И. Сейчас есть тенденция играть очень быстро и напряженно. Как вы отностесь к тому, как развивается музыка?
М.М. Не думаю, что меня это очень беспокоит. Такое тоже бывает. C группой я тоже играю музыку быстро. Безумный ритм гастролей. Я в дороге 4-5 месяцев в году, с очень плотным расписанием. С возрастом маятник начинает идти в другую сторону. Когда я приезжаю домой — я хочу уединения и тишины — противоположного тому, что бывает в поездках. В 5 минутах ходьбы от моего дома есть лес, я там гуляю или смотрю на море, люблю его, реки. У меня есть лодка. Я люблю рыбачить, купаться, немного ныряю с аквалангом. Просто гулять с собакой. Становишься более самоуглубленным. Мне кажется, мелодии, относящиеся к природе, по особенному отзываются в моей душе. Это проходит сквозь последний альбом, мне кажется. Может это и от возраста — самоуглубление, но я сомневаюсь.

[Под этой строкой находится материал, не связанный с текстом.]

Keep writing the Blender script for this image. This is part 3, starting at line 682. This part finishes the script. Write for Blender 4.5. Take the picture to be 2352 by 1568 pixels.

И. Если кто-то хочет понять танцевальную музыку, нужно ли танцевать?
М.М. Может быть. У меня такая проблема — когда я начинал, в 50-60х, были кейли-бэнды, и с каждым, который приезжал к нам в город, я играл на флейте. У меня хорошо получалось, и они были рады, когда я приходил. Это означало, что два других флейтиста могли по очереди уходить танцевать, пока я играл. Я, кажется, всегда играл для танцоров. У меня никогда не было возможности танцевать. Я не знаю, была ли у меня вообще возможность когда-либо поставить одну ногу против другой. Вот так.
И. Что бы вы могли пожелать исполнителям ирландской музыки?
М.М.Вот что важно. Чем более вы изучаете ее, и углубляетесь в музыку, тем больше понимаете то, что не знали, я думаю. Если вы понимаете, что вам еще многому нужно учиться — вы развиваетесь. Вот так я это вижу — ко времени, когда я пойму, что достаточно хорош — я буду уже слишком старым.
И. Ирландская музыка — это всего несколько ладов и ритмов. Игра в унисон. Но, тем не менее, огромная красота и энергия. Ограниченные средства, большие возможности.
М.М. Исконная форма, что касается народной музыки, это сольное исполнение, все вокруг этого. Это разнообразие, которе вы можете придать мелодической линии, основе мелодии. Вам это удается или не удается. Не нужно играть мелодию так же, как ее играю я. Или мне играть ее как еще кто-то. Нужно, чтобы на ней был ваш отпечаток. Он может быть хороший, плохой, никакой, но это — вы. Ваша индивидуальность. Собственно, то, что вам удается или нет.
У нас есть тысячи, буквально тысячи мелодий. Поиграть с мелодией, придать ей форму, попытаться вложить в нее настроение, которое, по вашему, она должна нести…. иногда это работает, иногда — нет. Но, при всем этом, я знаю, что музыка изменилась. Ее внедрили в рок, и еще в черт знает что. Иногда это работает, иногда нет. Это интересно, но я могу без этого обойтись, могу без этого жить. И мне это не мешает.
Вам хватает ирландской традиции?
М.М. В ней все, что мне нужно. Это часть меня. Продолжение меня. Это я. Что еще сказать — это часть того, что я есть.